Not because the situation changed. Not because you suddenly understand why the thing you wanted didn’t happen.

But because God is in the room.

That’s where the peace comes from. Not from resolved circumstances. Not from a tidy bow on the story. Not from finally getting the response you were waiting for.

From the presence of God in the middle of the unresolved, unconfirmed, still-waiting moment.

That’s the transaction.

You bring the weight of it. He brings the peace that doesn’t make sense on paper.

But here’s the catch: you have to let go of the outcome.

And that’s where peace gets expensive.


The Garden Before the Peace

The night before the cross, Jesus went to a garden.

And He was not peaceful.

Matthew 26:38 — “My soul is overwhelmed with sorrow to the point of death.”

The Son of God, in the garden, overwhelmed. Not performing peace. Not pretending everything was fine. Not saying, “It’s all good, I’ve got this.”

He prayed the most honest prayer in all of Scripture:

“My Father, if it is possible, may this cup be taken from me.”

He asked for a different outcome.

And then He said, “Yet not as I will, but as You will.”

That’s the whole blueprint for peace right there.

The honest ask.
The full surrender.
The trust that the Father who sees everything — including the parts that make no sense in the moment — is still in the room.

Peace didn’t come to Jesus because the cross was taken away.

It came because He released it.

The cross still came. The betrayal still happened. The silence of the disciples, the denial of Peter, the weight of being handed over by someone He loved — all of it still came.

But He walked into it with a peace that was purchased in the garden.

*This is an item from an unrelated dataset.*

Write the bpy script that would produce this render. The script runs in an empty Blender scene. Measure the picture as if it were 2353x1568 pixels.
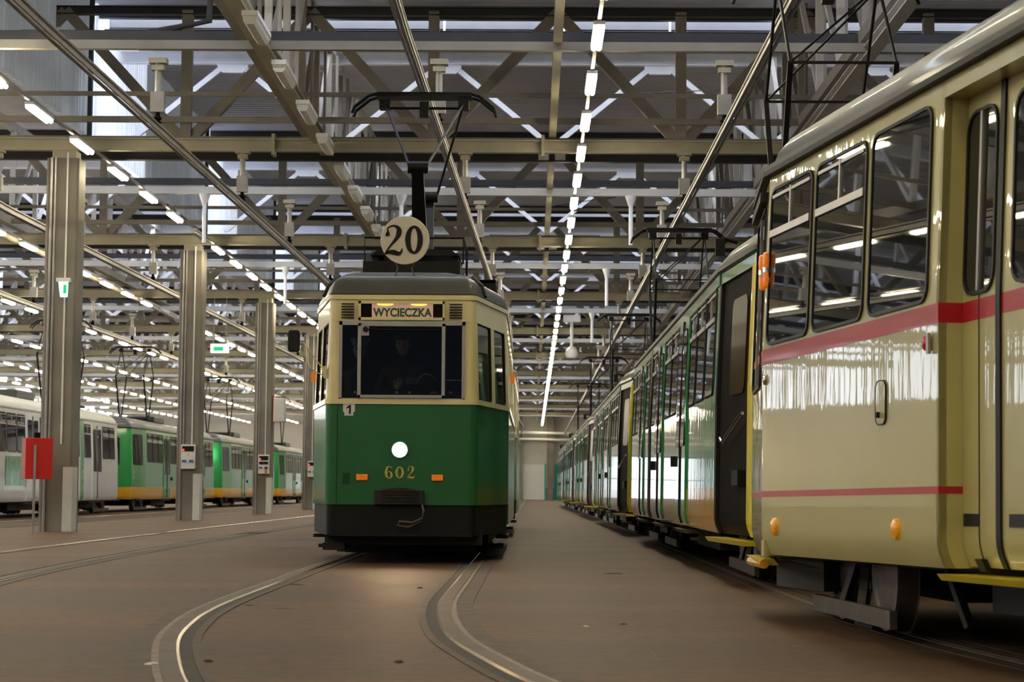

Not cheap. Not easy. Not the absence of pain.

Purchased.


The Cost of Peace

Releasing the outcome doesn’t mean you stop caring.

It doesn’t look like detachment or apathy or pretending you’re above it all. That’s not peace — that’s just emotional distance in disguise.

Releasing the outcome looks like caring deeply and choosing trust anyway.

It looks like sitting in the silence of a Friday night, staring at an empty inbox, and praying:

God, I wanted this to land. I wanted them to see it, to feel it, to respond. I wanted the moment where something shifted. I’m not going to lie — I wanted that. But I release the timeline. I release the outcome. I release the right to know if this mattered.

Because You see what I can’t see. You know what I don’t know. And You are working in the silence in ways I can’t understand yet.

I trust You with this.

That prayer — raw, honest, and surrendered — is not weakness.

It’s the cost of peace.


The Sunday You Can’t See Yet

Here’s what the disciples didn’t know in the garden:

Sunday was coming.

They couldn’t see it from inside the Friday. The silence of Saturday — the day between the cross and the resurrection, the day when everything looked like failure — wasn’t the end of the story.

It was the middle.

You’re in a middle right now.

Not the end. Not the resolution. Not the chapter where the silence breaks and the person you’ve been faithful to finally sees what you’ve been offering.

The middle.

And the middle is hard because it always feels like the end when you’re in it.

But the God who met Jesus in the garden, who held Him through the silence of Saturday, who brought resurrection on Sunday — that God is still at work.

He sees the Sunday from inside your Saturday.

Rest in that.

☕✝️🔥 Peace isn’t cheap. But the God who offers it knows exactly what it costs.